HB: State censorship and political persecution of artists are increasing in Israel. Many artists choose to err on the side of safety.
NSH: It’s not a matter of state censorship. Living there mingles the present and the past. Living through the conflict on a daily basis makes work complicated. Here in the US, I can make that separation between my daily life and my subject matter.

Naomi Safran-Hon, “Wadi Salib: Mirror Bed” (2014), archival ink jet print, lace, and cement on fabric and canvas, 72×42 in (click to enlarge)
HB: Let’s get concrete: do you still believe in the two-state solution?
NSH: No. [laughs] I respect the Palestinians’ national aspirations, but do I think it will happen? No. I don’t think Israel ever intended to allow it, not even in the Oslo Accords, which turned out to be a hoax.
HB: So what option is there left for an Israeli Jew reaching the conclusion that the establishment of Israel in ’48 was the cardinal sin? Should all Jews just leave the country?
NSH: No, I think the Palestinian refugees should be allowed to return to their houses if they still want to … I don’t know. First we must acknowledge what really happened and then try to live together. Had the Zionist project started a hundred years earlier, while colonialism was still in fashion, they would’ve gotten away with it …

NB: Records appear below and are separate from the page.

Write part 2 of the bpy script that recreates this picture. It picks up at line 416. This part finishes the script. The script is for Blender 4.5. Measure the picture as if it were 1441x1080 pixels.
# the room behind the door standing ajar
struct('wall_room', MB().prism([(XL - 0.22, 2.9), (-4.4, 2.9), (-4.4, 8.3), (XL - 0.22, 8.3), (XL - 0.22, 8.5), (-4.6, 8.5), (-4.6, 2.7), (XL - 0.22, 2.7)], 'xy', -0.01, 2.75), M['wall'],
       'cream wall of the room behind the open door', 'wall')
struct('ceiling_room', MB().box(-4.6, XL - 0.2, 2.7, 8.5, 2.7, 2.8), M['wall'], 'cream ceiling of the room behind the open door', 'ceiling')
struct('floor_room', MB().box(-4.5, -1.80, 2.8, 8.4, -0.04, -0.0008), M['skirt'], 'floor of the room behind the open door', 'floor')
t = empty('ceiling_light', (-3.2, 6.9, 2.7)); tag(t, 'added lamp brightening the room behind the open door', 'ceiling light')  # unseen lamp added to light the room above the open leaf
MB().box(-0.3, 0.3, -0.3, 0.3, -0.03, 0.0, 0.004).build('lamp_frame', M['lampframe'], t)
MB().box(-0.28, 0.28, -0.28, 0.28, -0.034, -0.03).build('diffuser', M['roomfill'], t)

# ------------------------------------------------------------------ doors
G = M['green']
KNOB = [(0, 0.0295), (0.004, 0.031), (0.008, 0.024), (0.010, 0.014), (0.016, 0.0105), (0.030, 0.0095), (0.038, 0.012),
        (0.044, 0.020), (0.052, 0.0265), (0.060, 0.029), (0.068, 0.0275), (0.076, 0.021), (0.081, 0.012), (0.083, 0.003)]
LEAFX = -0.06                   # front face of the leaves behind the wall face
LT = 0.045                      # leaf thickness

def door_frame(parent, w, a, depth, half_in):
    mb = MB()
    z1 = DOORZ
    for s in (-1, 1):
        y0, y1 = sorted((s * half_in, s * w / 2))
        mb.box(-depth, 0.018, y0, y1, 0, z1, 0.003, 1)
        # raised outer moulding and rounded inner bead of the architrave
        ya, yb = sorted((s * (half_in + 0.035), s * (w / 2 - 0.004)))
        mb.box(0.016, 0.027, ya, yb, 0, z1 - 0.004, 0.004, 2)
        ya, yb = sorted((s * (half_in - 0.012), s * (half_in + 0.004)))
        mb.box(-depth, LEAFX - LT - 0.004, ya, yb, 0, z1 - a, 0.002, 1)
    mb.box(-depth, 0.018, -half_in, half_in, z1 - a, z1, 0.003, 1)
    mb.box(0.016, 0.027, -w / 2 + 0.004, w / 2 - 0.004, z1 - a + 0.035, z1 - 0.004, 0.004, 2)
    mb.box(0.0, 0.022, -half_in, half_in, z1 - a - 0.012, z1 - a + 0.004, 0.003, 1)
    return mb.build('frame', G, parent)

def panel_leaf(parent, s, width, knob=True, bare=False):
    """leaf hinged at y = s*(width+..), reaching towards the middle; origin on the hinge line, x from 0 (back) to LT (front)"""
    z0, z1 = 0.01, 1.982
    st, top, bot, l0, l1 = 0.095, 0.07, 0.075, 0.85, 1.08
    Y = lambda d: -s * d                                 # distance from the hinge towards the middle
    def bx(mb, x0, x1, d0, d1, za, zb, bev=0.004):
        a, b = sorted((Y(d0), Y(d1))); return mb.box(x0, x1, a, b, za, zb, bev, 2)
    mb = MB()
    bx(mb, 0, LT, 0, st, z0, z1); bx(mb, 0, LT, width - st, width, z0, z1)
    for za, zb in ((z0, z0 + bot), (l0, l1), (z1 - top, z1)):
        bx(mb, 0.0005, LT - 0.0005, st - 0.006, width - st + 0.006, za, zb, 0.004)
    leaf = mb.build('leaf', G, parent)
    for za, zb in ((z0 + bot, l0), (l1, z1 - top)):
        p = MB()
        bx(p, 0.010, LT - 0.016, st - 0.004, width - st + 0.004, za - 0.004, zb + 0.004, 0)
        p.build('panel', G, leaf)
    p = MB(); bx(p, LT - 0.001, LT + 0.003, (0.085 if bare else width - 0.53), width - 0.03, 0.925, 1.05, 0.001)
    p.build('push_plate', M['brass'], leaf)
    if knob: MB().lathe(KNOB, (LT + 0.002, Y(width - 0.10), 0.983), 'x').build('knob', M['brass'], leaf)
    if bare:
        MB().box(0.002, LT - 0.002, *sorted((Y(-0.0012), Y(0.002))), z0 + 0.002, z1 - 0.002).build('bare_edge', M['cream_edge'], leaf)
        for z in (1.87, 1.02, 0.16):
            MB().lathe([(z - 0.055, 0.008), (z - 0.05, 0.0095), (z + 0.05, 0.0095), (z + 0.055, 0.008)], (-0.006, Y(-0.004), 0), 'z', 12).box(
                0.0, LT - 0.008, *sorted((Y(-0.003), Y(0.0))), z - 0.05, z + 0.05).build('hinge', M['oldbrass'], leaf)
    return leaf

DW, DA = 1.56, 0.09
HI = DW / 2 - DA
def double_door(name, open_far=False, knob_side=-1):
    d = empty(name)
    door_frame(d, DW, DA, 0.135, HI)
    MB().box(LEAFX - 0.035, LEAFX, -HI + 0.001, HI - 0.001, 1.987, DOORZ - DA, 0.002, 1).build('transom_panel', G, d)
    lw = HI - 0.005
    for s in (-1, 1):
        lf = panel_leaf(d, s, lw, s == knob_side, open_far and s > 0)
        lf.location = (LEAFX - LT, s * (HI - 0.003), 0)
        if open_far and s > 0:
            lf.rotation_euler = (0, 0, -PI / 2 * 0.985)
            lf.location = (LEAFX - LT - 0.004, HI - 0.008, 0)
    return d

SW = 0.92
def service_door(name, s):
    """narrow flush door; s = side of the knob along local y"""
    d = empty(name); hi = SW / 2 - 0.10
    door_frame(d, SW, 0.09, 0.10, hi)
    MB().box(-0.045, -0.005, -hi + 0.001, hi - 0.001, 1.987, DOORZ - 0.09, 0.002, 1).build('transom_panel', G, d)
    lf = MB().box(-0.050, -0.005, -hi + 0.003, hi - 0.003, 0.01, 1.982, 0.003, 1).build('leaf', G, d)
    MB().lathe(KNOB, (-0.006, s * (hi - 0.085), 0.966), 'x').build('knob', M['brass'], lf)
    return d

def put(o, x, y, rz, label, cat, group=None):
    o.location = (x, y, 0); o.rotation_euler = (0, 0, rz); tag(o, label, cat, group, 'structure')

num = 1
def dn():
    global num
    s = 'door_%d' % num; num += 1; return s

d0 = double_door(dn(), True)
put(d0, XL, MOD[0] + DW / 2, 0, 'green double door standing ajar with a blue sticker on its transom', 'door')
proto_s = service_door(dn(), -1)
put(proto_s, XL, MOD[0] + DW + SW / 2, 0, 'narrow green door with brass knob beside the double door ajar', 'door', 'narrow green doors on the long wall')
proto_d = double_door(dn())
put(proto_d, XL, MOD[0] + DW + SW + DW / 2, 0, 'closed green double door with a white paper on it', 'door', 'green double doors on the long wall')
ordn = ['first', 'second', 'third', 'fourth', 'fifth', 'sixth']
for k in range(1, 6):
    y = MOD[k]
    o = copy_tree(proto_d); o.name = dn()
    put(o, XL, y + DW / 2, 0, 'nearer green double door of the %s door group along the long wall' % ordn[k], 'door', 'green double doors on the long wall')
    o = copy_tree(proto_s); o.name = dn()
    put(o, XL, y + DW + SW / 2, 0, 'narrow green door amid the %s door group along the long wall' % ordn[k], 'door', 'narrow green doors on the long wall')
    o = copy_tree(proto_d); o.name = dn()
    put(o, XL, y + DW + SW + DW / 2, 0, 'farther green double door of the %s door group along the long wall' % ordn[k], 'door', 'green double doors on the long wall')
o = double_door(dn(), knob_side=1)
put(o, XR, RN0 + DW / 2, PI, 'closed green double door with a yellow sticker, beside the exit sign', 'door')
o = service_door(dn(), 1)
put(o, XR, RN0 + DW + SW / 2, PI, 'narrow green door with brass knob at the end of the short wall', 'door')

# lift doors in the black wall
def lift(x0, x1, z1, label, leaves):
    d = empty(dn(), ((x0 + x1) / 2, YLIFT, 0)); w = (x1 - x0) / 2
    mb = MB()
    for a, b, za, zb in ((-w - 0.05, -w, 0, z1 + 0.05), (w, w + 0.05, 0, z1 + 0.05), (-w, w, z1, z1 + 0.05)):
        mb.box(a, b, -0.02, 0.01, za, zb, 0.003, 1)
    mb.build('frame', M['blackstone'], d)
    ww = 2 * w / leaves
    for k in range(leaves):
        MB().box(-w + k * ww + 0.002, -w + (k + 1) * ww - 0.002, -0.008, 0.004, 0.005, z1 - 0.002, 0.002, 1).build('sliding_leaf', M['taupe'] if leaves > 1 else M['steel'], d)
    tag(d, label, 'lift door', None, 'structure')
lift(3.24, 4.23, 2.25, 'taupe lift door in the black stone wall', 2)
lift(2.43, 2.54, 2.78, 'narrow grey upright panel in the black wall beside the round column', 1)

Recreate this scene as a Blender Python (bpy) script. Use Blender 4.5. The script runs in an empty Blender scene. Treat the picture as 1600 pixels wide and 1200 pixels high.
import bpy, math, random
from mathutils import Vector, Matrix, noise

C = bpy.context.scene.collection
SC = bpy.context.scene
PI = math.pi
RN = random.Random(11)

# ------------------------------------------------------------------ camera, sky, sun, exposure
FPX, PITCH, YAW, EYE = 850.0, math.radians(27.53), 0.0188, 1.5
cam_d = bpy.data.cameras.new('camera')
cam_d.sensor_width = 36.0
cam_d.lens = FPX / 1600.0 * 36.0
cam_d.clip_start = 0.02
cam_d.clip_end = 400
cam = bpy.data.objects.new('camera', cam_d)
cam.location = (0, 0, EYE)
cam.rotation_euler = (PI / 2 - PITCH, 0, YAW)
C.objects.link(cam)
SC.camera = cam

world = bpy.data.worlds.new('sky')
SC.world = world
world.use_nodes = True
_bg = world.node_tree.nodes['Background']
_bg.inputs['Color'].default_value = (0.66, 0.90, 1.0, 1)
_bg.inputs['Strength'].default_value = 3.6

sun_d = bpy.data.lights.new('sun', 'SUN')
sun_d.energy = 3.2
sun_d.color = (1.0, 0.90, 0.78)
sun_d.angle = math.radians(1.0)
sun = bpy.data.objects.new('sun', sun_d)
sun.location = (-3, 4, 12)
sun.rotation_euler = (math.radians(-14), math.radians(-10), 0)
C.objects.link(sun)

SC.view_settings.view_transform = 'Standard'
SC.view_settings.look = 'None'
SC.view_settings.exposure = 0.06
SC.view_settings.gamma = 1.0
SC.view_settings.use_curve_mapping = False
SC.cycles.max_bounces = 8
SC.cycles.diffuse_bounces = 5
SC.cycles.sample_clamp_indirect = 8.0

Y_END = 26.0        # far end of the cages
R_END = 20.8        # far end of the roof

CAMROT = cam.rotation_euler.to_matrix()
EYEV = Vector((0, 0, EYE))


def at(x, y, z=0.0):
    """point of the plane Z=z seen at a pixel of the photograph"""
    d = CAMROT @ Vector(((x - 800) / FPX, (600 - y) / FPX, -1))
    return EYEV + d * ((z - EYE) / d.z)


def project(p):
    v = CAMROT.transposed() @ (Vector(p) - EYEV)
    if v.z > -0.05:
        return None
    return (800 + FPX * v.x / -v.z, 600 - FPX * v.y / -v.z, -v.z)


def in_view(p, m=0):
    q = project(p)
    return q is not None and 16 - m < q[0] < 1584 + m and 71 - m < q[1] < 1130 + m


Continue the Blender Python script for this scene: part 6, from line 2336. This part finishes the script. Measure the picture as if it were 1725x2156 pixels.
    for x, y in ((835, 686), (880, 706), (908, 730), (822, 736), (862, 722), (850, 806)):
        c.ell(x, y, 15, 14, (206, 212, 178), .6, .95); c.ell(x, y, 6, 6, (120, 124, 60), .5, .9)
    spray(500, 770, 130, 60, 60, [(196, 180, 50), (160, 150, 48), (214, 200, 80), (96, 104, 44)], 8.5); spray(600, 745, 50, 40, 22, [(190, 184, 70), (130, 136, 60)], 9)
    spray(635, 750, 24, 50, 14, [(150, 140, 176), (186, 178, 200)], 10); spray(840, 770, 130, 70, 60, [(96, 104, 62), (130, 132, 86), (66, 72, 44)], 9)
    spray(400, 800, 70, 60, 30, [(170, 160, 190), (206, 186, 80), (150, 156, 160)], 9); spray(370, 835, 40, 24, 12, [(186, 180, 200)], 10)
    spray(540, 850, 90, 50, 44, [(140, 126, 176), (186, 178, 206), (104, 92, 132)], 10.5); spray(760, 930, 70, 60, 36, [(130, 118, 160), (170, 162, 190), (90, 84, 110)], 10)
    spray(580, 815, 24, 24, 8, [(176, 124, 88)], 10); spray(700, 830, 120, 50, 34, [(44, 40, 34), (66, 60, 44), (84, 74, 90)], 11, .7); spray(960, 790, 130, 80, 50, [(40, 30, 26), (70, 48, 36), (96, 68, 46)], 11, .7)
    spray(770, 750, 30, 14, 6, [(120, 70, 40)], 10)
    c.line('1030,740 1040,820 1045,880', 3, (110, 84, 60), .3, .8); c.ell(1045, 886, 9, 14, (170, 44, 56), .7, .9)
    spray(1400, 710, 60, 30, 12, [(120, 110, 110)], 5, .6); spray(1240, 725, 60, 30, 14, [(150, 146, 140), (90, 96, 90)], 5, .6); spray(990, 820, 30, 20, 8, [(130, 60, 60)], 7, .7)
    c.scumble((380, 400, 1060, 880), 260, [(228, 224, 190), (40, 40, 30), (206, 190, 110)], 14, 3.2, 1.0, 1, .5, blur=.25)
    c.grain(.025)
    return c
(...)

Naomi Safran-Hon, “Wadi Salib (from memory): Blue Window with shades” (2014), pigment, lace, cement, and fabric, 48 x 60 in (click to enlarge)
HB: But it worked anyway.
NSH: Not completely …
HB: Oh, you mean exterminating us [Palestinians] all?
NSH: Yes, you know, like the Americans did here.
HB: You would’ve done us a huge favor.
NSH: True. [briefly laughs]
Naomi Safran-Hon: House Without Home continues at the Silber Art Gallery at Goucher College (Sanford J. Ungar Athenaeum, 1021 Dulaney Valley Road, Baltimore) through April 3.